Writing in Read/Write Web, Paul Miller, quoting himself, says:
“Just as ‘we’ used to duplicate and under-utilize computational resources, so we do something very similar with our data. We expensively enter and re-enter the same facts, over and over again. We over-engineer data capture forms and schemas, making collection exorbitantly expensive, whilst often appearing to do all we can to limit opportunities for re-use. Under the all-too-easy banners of ‘security’ and ‘privacy’ we secure individual data stores and fail to exploit connections with other sources, whether inside or outside the enterprise.”
Sound familiar? Mr. Miller continues:
“In a small way, the efforts of the Linked Data Project‘s enthusiasts have demonstrated how different things should be. The cloud of contributing data sets grows from month to month, and the number of double-headed arrows denoting a two-way linkage is on the rise. Even the one-way relationships that currently dominate the diagram are a marked improvement on ‘business as usual’ elsewhere on the data web; even in these cases, data from a third party is being re-used (by means of a link across the web) rather than replicated or re-invented. Costs fall. Opportunities open up. Both resources, potentially, improve. The strands of the web grow stronger.”

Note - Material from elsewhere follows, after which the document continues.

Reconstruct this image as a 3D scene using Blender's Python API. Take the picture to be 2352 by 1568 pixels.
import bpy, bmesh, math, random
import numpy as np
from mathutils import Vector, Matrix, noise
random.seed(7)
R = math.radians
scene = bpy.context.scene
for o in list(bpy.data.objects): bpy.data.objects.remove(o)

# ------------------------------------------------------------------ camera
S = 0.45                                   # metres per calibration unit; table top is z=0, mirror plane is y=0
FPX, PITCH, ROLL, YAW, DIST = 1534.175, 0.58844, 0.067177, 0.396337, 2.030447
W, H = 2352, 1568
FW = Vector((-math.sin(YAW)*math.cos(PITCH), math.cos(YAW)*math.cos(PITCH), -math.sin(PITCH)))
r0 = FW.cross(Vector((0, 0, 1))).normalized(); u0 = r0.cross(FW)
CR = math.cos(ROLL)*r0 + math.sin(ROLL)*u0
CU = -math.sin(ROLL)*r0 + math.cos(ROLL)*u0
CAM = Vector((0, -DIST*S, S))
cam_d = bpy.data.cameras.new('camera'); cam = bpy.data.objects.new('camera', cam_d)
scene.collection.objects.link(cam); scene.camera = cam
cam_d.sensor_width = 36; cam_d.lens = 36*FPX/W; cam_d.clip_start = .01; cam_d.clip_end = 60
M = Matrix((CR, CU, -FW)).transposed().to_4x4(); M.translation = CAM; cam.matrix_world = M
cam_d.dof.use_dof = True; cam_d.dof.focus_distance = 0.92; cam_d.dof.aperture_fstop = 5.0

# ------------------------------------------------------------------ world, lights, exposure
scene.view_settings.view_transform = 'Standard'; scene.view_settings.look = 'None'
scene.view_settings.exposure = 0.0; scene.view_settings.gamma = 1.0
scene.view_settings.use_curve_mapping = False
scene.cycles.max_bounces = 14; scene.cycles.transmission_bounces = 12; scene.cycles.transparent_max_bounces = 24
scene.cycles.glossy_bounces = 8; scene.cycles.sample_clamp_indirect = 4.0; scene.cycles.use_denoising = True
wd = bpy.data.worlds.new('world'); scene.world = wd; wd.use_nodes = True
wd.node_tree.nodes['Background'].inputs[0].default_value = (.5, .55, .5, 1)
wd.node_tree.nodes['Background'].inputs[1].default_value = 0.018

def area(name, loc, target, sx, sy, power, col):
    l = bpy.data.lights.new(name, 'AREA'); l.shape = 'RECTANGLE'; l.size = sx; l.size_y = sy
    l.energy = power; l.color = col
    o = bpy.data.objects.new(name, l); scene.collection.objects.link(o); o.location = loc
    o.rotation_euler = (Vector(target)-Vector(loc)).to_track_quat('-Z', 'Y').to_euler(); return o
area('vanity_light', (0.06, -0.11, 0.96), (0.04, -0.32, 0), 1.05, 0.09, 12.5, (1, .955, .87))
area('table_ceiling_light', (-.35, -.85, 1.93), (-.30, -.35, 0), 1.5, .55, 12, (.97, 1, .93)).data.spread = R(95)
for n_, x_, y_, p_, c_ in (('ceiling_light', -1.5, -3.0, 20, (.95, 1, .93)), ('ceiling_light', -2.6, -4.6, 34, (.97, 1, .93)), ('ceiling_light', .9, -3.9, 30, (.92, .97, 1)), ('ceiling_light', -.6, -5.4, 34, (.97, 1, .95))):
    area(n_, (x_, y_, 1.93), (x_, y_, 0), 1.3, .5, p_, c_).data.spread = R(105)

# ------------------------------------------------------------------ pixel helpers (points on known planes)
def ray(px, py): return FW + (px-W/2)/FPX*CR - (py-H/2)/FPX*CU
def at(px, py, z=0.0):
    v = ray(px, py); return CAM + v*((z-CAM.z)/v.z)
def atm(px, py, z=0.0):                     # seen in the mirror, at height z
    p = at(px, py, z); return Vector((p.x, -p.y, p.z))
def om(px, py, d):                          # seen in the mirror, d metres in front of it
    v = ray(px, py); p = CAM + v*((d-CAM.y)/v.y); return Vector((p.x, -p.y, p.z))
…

It is here, in the use and reuse of data, that the potential of the cloud will be realized.
Two applications to MLS: (1) we should be creating a linking mechanism with universal property IDs (URIs); and (2) MLS is one potential home for identity management for real estate professionals. The last likely is controversial but has strong potential benefits for single sign-on and other authentication and identification needs on the web if open standards are followed.
How much value could be created by the Real Estate Standards Organization if it were able to implement and gain adoption on universal property IDs? Forget, for a moment, defining broad and deep data standards, and, instead, focus on one thing — establishing a method to link together all information relating to real property. This one change would bring about the benefits extolled by Mr. Miller, which bear repeating:
“Costs fall. Opportunities open up. Both resources, potentially, improve. The strands of the web grow stronger. . . . It is here, in the use and reuse of data, that the potential of the cloud will be realized.